The U.S. criminal justice system is in need of alternatives to lengthy prison sentences that wreck havoc on families and communities, and weekend jail time is a valuable tool for relieving overcrowded jails and for appropriately punishing low-risk offenders. However, courts and state legislators need to ensure that judges adequately consider the severity of the crime, the harm done to the victim, and the reasons for needing to punish such a crime.

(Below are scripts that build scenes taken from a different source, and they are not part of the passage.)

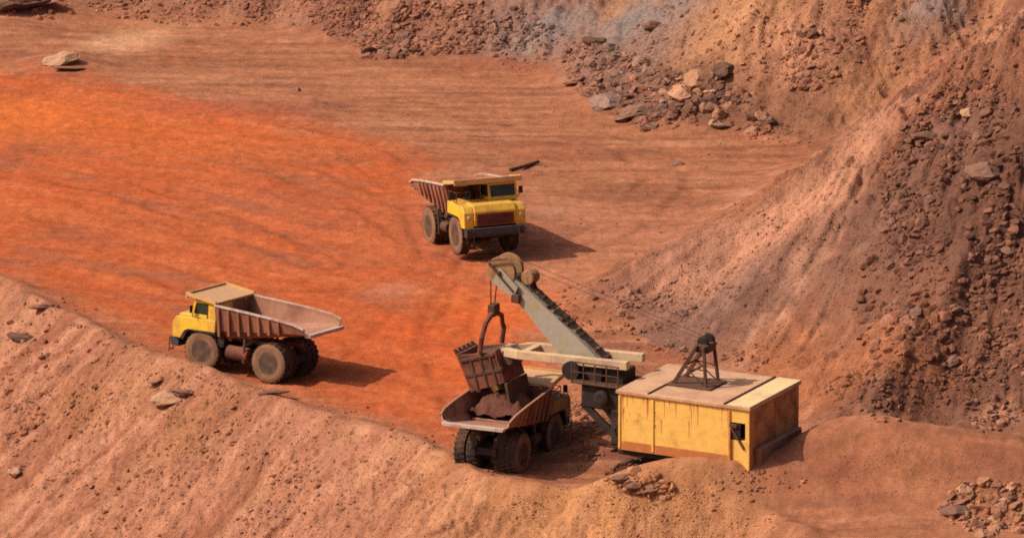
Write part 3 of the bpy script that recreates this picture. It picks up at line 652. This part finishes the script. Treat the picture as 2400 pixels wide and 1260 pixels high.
    # crowd gear, saddle
    cg = B('dark').lathe([(-1.12, .42), (1.12, .42)], (5.6, 0, 4.75), n=20).box(4.2, 5.6, -.75, .75, 4.1, 4.9, .05).box(3.2, 4.2, -.6, .6, 3.9, 4.9, .05)
    cg.box(2.55, 3.5, -1.0, 1.3, 1.7, 3.3, .05).box(2.8, 5.0, -1.1, 1.25, 3.2, 4.3, .08)
    for y in (-.9, 1.1): cg.bar((3.3, y, 2.0), (5.0, y, 3.4), .22, .3).bar((2.7, y, 1.9), (3.9, y, 3.3), .16, .2)
    cg.lathe([(1.0, .34), (1.5, .34), (1.55, .2)], (3.9, 0, 3.8), n=18).tube([(2.6, 1.45, 3.3), (3.2, 1.5, 2.5), (3.0, 1.45, 1.8)], .06)
    cg.build('crowd_machinery', None, s)
    pf = B('rust_dark').box(3.0, 5.4, 1.0, 1.5, 4.32, 4.40)
    for k in range(5): pf.bar((3.05+k*.57, 1.47, 4.4), (3.05+k*.57, 1.47, 5.3), .05)
    pf.bar((3.0, 1.47, 5.3), (5.4, 1.47, 5.3), .05).bar((3.0, 1.47, 4.85), (5.4, 1.47, 4.85), .04); pf.build('side_platform', None, s)
    # dipper handle: two beams joined in front of the boom
    for y in (-.78, .78):
        hb = B('handle_cream').hexa([(2.9, y-.15, 5.05), (8.3, y-.15, 4.90), (8.3, y+.15, 4.90), (2.9, y+.15, 5.05), (2.9, y-.15, 5.43), (8.3, y-.15, 5.28), (8.3, y+.15, 5.28), (2.9, y+.15, 5.43)], .02)
        yi = y*.35; hb.hexa([(8.3, y-.15, 4.90), (9.5, yi-.2, 4.82), (9.5, yi+.2, 4.82), (8.3, y+.15, 4.90), (8.3, y-.15, 5.28), (9.5, yi-.2, 5.18), (9.5, yi+.2, 5.18), (8.3, y+.15, 5.28)], .02)
        hb.build('dipper_handle', None, s)
    B('handle_cream').box(7.95, 8.3, -.63, .63, 4.93, 5.25, .02).build('handle_crosspiece', None, s)
    # dipper
    dx0, dx1, dw, dz0, dz1 = 9.4, 11.35, .98, 3.45, 5.15
    dp = B('rust_red')
    dp.hexa([(dx0, dw-.09, dz0), (dx1-.2, dw-.09, dz0-.1), (dx1-.2, dw, dz0-.1), (dx0, dw, dz0), (dx0+.1, dw-.09, dz1-.25), (dx1, dw-.09, dz1-.05), (dx1, dw, dz1-.05), (dx0+.1, dw, dz1-.25)], .02)
    dp.hexa([(dx0, -dw, dz0), (dx1-.2, -dw, dz0-.1), (dx1-.2, -dw+.09, dz0-.1), (dx0, -dw+.09, dz0), (dx0+.1, -dw, dz1-.25), (dx1, -dw, dz1-.05), (dx1, -dw+.09, dz1-.05), (dx0+.1, -dw+.09, dz1-.25)], .02)
    dp.hexa([(dx1-.33, -dw-.02, dz0-.12), (dx1-.18, -dw-.02, dz0-.12), (dx1-.18, dw+.02, dz0-.12), (dx1-.33, dw+.02, dz0-.12), (dx1-.12, -dw-.02, dz1), (dx1+.05, -dw-.02, dz1), (dx1+.05, dw+.02, dz1), (dx1-.12, dw+.02, dz1)], .02)
    dp.hexa([(dx0-.05, -dw, dz0), (dx0+.12, -dw, dz0), (dx0+.12, dw, dz0), (dx0-.05, dw, dz0), (dx0+.02, -dw, dz1-.2), (dx0+.2, -dw, dz1-.2), (dx0+.2, dw, dz1-.2), (dx0+.02, dw, dz1-.2)], .02)
    dp.use('rust_dark').box(dx0-.1, dx1-.1, -dw-.04, dw+.04, dz0+.55, dz0+.72, .02)
    for x in (dx0+.35, dx0+.85, dx0+1.35): dp.box(x-.05, x+.05, dw, dw+.06, dz0+.02, dz1-.3, .01); dp.box(x-.05, x+.05, -dw-.06, -dw, dz0+.02, dz1-.3, .01)
    dp.box(dx0+.1, dx1-.1, -dw-.07, dw+.07, dz1-.42, dz1-.28, .02).bar((dx1-.05, dw*.9, dz1-.1), (dx0+.2, dw*.9, dz0+.2), .1, .08).box(dx1-.34, dx1-.02, -.25, .25, dz0-.3, dz0+.1, .03)
    dp = dp.build('dipper', None, s)
    for k in range(5): y = -.8+k*.4; B('dark').hexa([(dx1-.1, y-.11, dz1-.1), (dx1+.1, y-.11, dz1-.1), (dx1+.1, y+.11, dz1-.1), (dx1-.1, y+.11, dz1-.1), (dx1+.12, y-.07, dz1+.2), (dx1+.2, y-.07, dz1+.2), (dx1+.2, y+.07, dz1+.2), (dx1+.12, y+.07, dz1+.2)]).build('tooth', None, dp)
    B('rust_dark').hexa([(dx0-.05, -dw, dz0-.95), (dx0+.1, -dw, dz0-.95), (dx0+.1, dw, dz0-.95), (dx0-.05, dw, dz0-.95), (dx0-.15, -dw, dz0-.02), (dx0, -dw, dz0-.02), (dx0, dw, dz0-.02), (dx0-.15, dw, dz0-.02)], .02).build('dipper_door', None, dp)
    pv = (dx0+.75, dz1-.15)
    bl = B('rust_red')
    for y in (-1, 1):
        bl.tube([(pv[0], y*1.06, pv[1]), (pv[0]-.1, y*1.06, pv[1]+.7), (pv[0]-.15, y*.75, pv[1]+1.35), (pv[0]-.15, y*.2, pv[1]+1.62)], .12, 8)
    bl.use('rust_dark').box(pv[0]-.33, pv[0]+.03, -.28, .28, pv[1]+1.5, pv[1]+2.05, .04); bail = bl.build('bail', None, dp, True)
    P_ = Vector((pv[0], 0, pv[1])); Rm = Matrix.Translation(P_) @ Matrix.Rotation(R(17), 4, 'Y') @ Matrix.Translation(-P_)
    dp.matrix_local = Rm
    bail.matrix_local = Rm.inverted()
    B('rust_dark').lathe([(-.14, .34), (.14, .34)], (dx0-.25, .45, 4.5), n=18).build('pitch_brace', None, dp, True)
    ro = B('dark')
    for y in (-.36, .36): ro.tube([(pv[0]-.1, y*.5, pv[1]+2.0), (9.96, y, 8.6)], .03, 5).tube([(8.9, y, 9.15), (-.55, y*.6, zt2+2.05)], .011, 5)
    ro.build('hoist_rope', None, s)
    return s
shovel = make_shovel()
place(shovel, 1755, 1192, 180-27.5, -3.9, 2.5, 0)
tag(shovel, 'cream yellow electric rope shovel with raised grey boom and rusty bucket over a truck', 'excavator')

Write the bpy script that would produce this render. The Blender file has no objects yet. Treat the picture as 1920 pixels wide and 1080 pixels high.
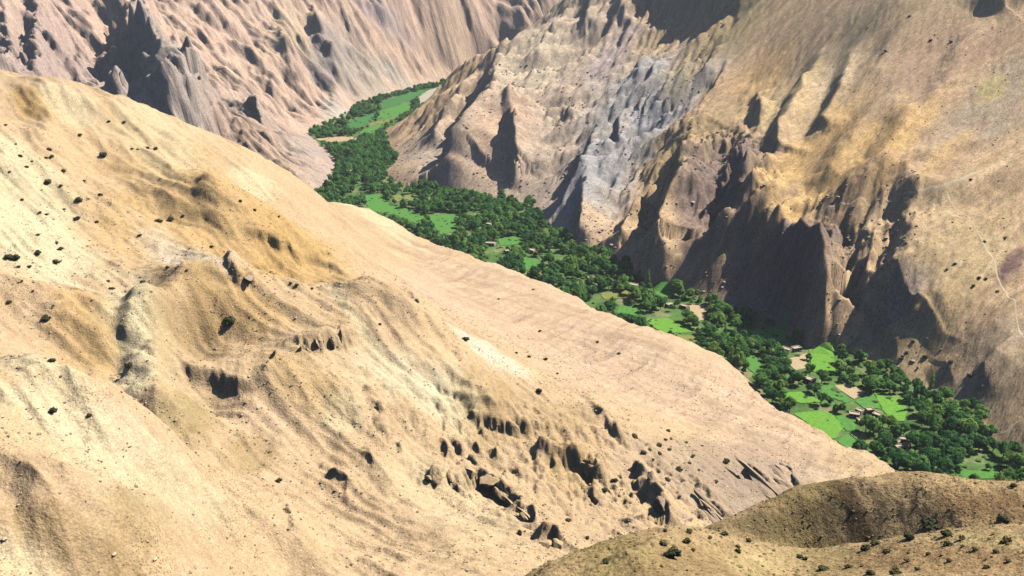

There are two principle theories for the justification of punishment: retributivism and utilitarianism. Retributivists believe that a person should be punished because he or she has committed a wrongdoing and as such deserves to be punished.21 Utilitarian theorists, on the other hand, argue that the primary purposes of punishment are: (1) deterrence such that the offender and others will not commit the crime, (2) incapacitation of the offender, and (3) reformation of the offender to make them a more productive member of society.22 Utilitarian theorists believe in accomplishing the most good for all of society and, thus, would argue that punishment may only be justified if it accomplishes enough good to outweigh the harm done by the punishment.23

By incarcerating people for unnecessarily long periods of time, the current system of punishment in the United States is doing more harm than good.24 As society begins to recognize the harm of long sentences for non-violent crimes on families and communities, alternatives like weekend jail and other forms of intermediate sentences may be vital to reforming the system. These sentences address the concern of retributivists who believe that criminals deserve to be punished, while ensuring that the punishment is not so severe that it does more harm than is necessary to the offender—and society as a whole. However, if weekend jail sentences are to be used as a viable alternative for all low-risk offenders, judges need to ensure that their decision to grant a weekend jail sentence is not inappropriately influenced by a person’s ability to pay, allowing for the sentences to be imposed equally across racial and socioeconomic lines.